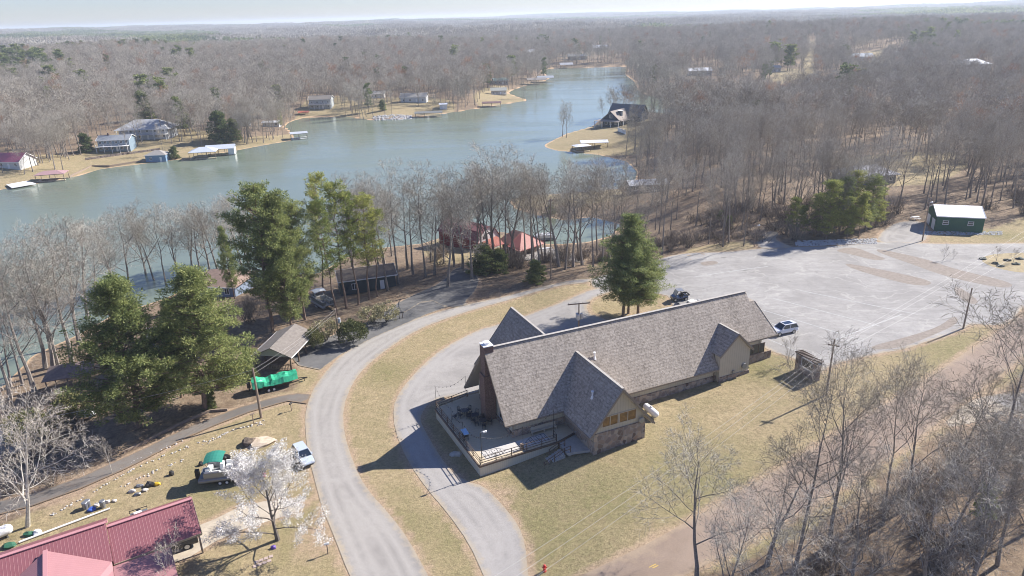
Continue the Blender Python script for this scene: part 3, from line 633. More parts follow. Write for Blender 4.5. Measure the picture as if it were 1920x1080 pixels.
# lamp and string-light poles, grill, blue panel
lp = thing('flood_lamp', 'tall thin lamp post with a double white floodlight at the front deck corner', 'lamp', lw(-4.4,-2.7,FL), LA)
m_ = MB(); m_.tube((0,0,0),(0,0,4.3),.05,.04,6); m_.build('pole', M_black, lp)
for x in (.35,.6):
    m_ = MB(); m_.tube((x-.1,0,4.35),(x+.12,0,4.2),.07,.16,8); m_.bar((0,0,4.3),(x-.05,0,4.35),.03); m_.build('lamp_head', M_white, lp)
for i, (u, v, h, l) in enumerate([(-5.2,11.9,3.6,'thin black string light pole at the left rear deck corner'),(-.4,13.0,3.4,'thin black string light pole at the rear end of the deck rail'),(-5.0,6.2,3.2,'thin black string light pole half way along the left deck rail'),(-4.9,2.2,3.2,'thin black string light pole beside the blue topped grill'),(1.2,-2.5,3.4,'thin black string light pole behind the shuffleboard court'),(5.8,-1.8,4.2,'thin black string light pole at the head of the steps')]):
    m_ = MB(); m_.tube((0,0,0),(0,0,h),.03,.025,5); o = m_.build('light_pole', M_black, None, loc=lw(u,v,FL)); props(o, l, 'pole', 'string light poles round the deck')
m_ = MB(); pts = [lw(-5.2,11.9,FL+3.5),lw(-5.0,6.2,FL+3.1),lw(-4.9,2.2,FL+3.1),lw(-4.4,-2.7,FL+3.6),lw(1.2,-2.5,FL+3.3),lw(5.8,-1.8,FL+4.0)]; pts2 = [lw(-5.2,11.9,FL+3.5),lw(-.4,13.0,FL+3.3)]
for pp in (pts, pts2):
    for a, c_ in zip(pp, pp[1:]):
        pr = a
        for k in range(1, 9):
            q_ = a.lerp(c_, k/8) - Vector((0,0,.7*math.sin(math.pi*k/8))); m_.tube(pr, q_, .012, .012, 3, 0, False); m_.box(q_.x-.04,q_.x+.04,q_.y-.04,q_.y+.04,q_.z-.12,q_.z); pr = q_
o = m_.build('string_lights', M_black); props(o, 'string of small bulbs sagging between the thin deck poles', 'string lights')
g = thing('grill', 'barbecue grill with a pale blue lid beside the left deck rail', 'grill', lw(-4.3,3.2,FL), LA)
m_ = MB(); m_.box(-.3,.3,-.5,.5,.5,.9); m_.build('firebox', M_black, g); m_ = MB(); m_.slab([(-.35,-.6,.95),(.35,-.6,.95),(.35,.6,1.1),(-.35,.6,1.1)], .06); m_.build('lid', mat('pale_blue_metal', (.35,.55,.75), .3), g)
for x, y in ((-.25,-.4),(.25,-.4),(-.25,.4),(.25,.4)): m_ = MB(); m_.box(x-.03,x+.03,y-.03,y+.03,0,.5); m_.build('leg', M_black, g)
bx_ = MB(); bx_.box(-.18,.18,-.15,.15,0,.75); bx_.box(-.2,.2,-.17,.17,.75,.8); props(bx_.build('scoreboard_box', M_wood, None, loc=lw(1.15,-2.25,FL), rot=LA), 'small brown wooden box on the deck beside the court', 'box')

# ------------------------------------------------------------------ generic house
def metalroof(name, col, pitch=.45, rough=.45, axis=0, dk=.72):
    m, q = newmat(name, rough); q.b.inputs['Specular IOR Level'].default_value = .5; tc = q.n('TexCoord').outputs['Object']; s = q.n('SeparateXYZ'); q.l(tc, s.inputs[0])
    w = q.math('FRACT', q.math('DIVIDE', s.outputs[axis], pitch)); r = q.ramp(w, [(.0, 1.15), (.10, 1.15), (.14, dk), (.24, 1.0), (.92, .96)])
    c = q.mix(1.0, q.mix(q.noise(tc, .7, 4), col, tuple(x*.85 for x in col)), r, 'MULTIPLY'); q.l(c, q.b.inputs['Base Color'])
    q.bump(q.ramp(w, [(.0, 1.0), (.1, 1.0), (.14, 0.0)]), .5, .03); return m
MR = {}
def roofm(col, kind='shingle'):
    k = (col, kind)
    if k not in MR:
        MR[k] = metalroof('ribbed_metal_roof', col) if kind == 'metal' else (metalroof('ribbed_metal_roof', col, axis=1) if kind == 'metaly' else mat('roof_shingles', tuple(x*.85 for x in col), .95, tuple(min(1, x*1.2) for x in col), 2.5, 5, .2))
    return MR[k]
def wallm(col):
    k = (col, 'w')
    if k not in MR: MR[k] = siding('house_siding', col, .25, .85, 'Z')
    return MR[k]
def house(name, label, p, rot, W, D, wh, rh, rcol, wcol, cat='house', rk='shingle', form='gable', over=.5, wins=(4,2), deck=None, door=True, base=0.8, chim=None, group=None, storeys=1, trim=None, garage=0):
    """local x along the ridge, front faces -y"""
    h = thing(name, label, cat, p, rot, group); x, y = W/2, D/2
    w = MB(); w.box(-x,x,-y,y,-base,wh)
    if form == 'gable': w.prism([(-x+.01,-y,wh),(-x+.01,y,wh),(-x+.01,0,wh+rh*(y/(y+over)))], (.2,0,0)); w.prism([(x-.21,-y,wh),(x-.21,y,wh),(x-.21,0,wh+rh*(y/(y+over)))], (.2,0,0))
    w.build('wall', wallm(wcol), h)
    r = MB(); X, Y = x+over, y+over; z0 = wh-rh*over/(y+over)*0+.0
    z0 = wh - .05
    if form == 'gable': r.slab([(-X,-Y,z0),(X,-Y,z0),(X,0,wh+rh),(-X,0,wh+rh)], .16); r.slab([(-X,0,wh+rh),(X,0,wh+rh),(X,Y,z0),(-X,Y,z0)], .16)
    else:
        k = min(X-.3, Y); a, c = (-X+k, 0, wh+rh), (X-k, 0, wh+rh)
        r.slab([(-X,-Y,z0),(X,-Y,z0),c,a], .14); r.slab([(X,Y,z0),(-X,Y,z0),a,c], .14); r.slab([(X,-Y,z0),(X,Y,z0),c], .14); r.slab([(-X,Y,z0),(-X,-Y,z0),a], .14)
    ro = r.build('roof', roofm(rcol, rk), h)
    tm = trim or M_white
    f = MB(); f.bar((-X,-Y-.03,z0-.05),(X,-Y-.03,z0-.05),.05,.2); f.bar((-X,Y+.03,z0-.05),(X,Y+.03,z0-.05),.05,.2)
    if form == 'gable':
        for s in (-1,1): f.bar((s*(X+.03),-Y,z0-.05),(s*(X+.03),0,wh+rh-.05),.05,.2); f.bar((s*(X+.03),Y,z0-.05),(s*(X+.03),0,wh+rh-.05),.05,.2)
    f.build('fascia', tm, ro)
    for st_ in range(storeys):
        zb = .9 + st_*2.7
        for i in range(wins[0]):
            cx = -x + W*(i+.5)/wins[0]
            if st_ == 0 and door and i == wins[0]//2:
                dm = MB(); dm.box(cx-.45,cx+.45,-y-.05,-y,0,2.05); dm.build('door', tm, h); continue
            window(h, cx-.5, cx+.5, zb, zb+1.15, -y, 2, tm)
        for i in range(wins[1]):
            cy_ = -y + D*(i+.5)/wins[1]; window(h, cy_-.45, cy_+.45, zb, zb+1.1, -x, 2, tm, 'v')
    for i in range(garage):
        gm_ = MB(); cy_ = -y + D*(i+.5)/garage; gm_.box(-x-.05,-x,cy_-1.2,cy_+1.2,0,2.4); gm_.build('garage_door', tm, h)
    if chim: m_ = MB(); m_.box(chim[0]-.35,chim[0]+.35,chim[1]-.35,chim[1]+.35,0,wh+rh+.9); m_.build('chimney', M_brick, h)
    if deck:
        dd_, dz = deck; m_ = MB(); m_.box(-x,x,-y-dd_,-y,dz-.15,dz); dk_ = m_.build('deck', tm, h)
        for i in range(5): m_ = MB(); xx = -x+.1+(W-.2)*i/4; m_.box(xx-.08,xx+.08,-y-dd_+.02,-y-dd_+.18,-base,dz+1.0 if not over > 1.5 else wh); m_.build('post', tm, dk_)
        m_ = MB(); m_.bar((-x,-y-dd_+.1,dz+.95),(x,-y-dd_+.1,dz+.95),.08); m_.bar((-x,-y-dd_+.1,dz+.5),(x,-y-dd_+.1,dz+.5),.05); m_.build('railing', tm, dk_)
    return h
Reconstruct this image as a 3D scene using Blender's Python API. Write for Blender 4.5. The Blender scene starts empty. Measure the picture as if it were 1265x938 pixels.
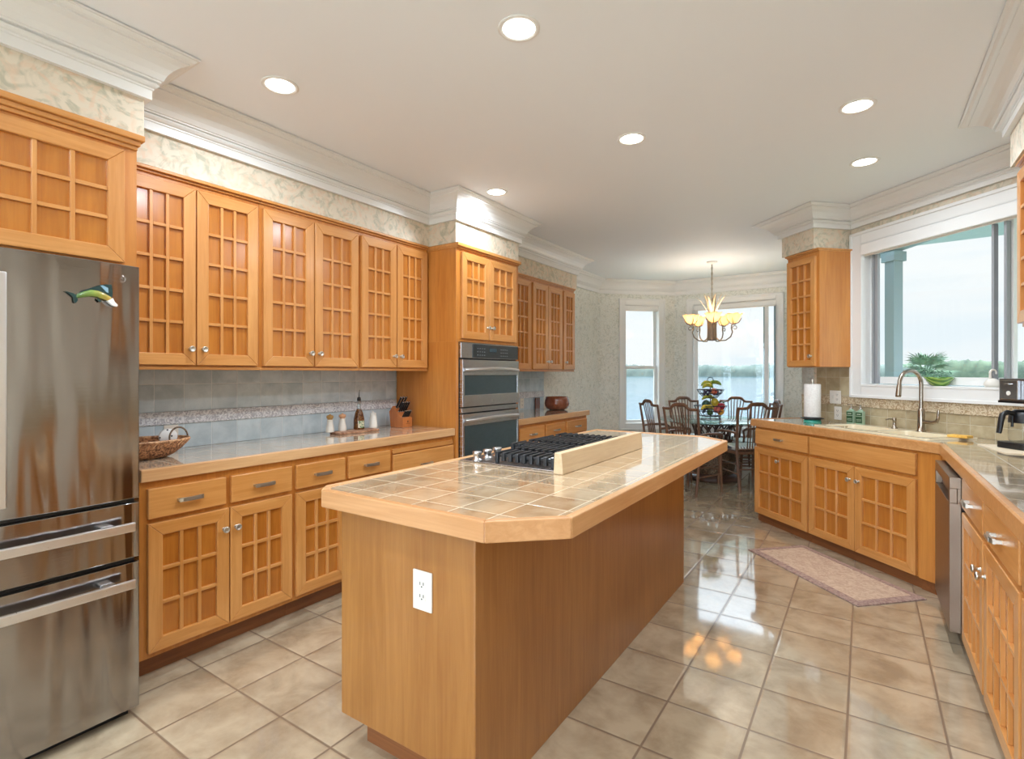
=======
Problem requirements. Copy down every line of the material above that includes the string "pixels".

Solution below.
Continue the Blender Python script for this scene: part 3, from line 633. More parts follow. Write for Blender 4.5. Measure the picture as if it were 1920x1080 pixels.
Reconstruct this image as a 3D scene using Blender's Python API. Write for Blender 4.5. The Blender scene starts empty. Measure the picture as if it were 1265x938 pixels.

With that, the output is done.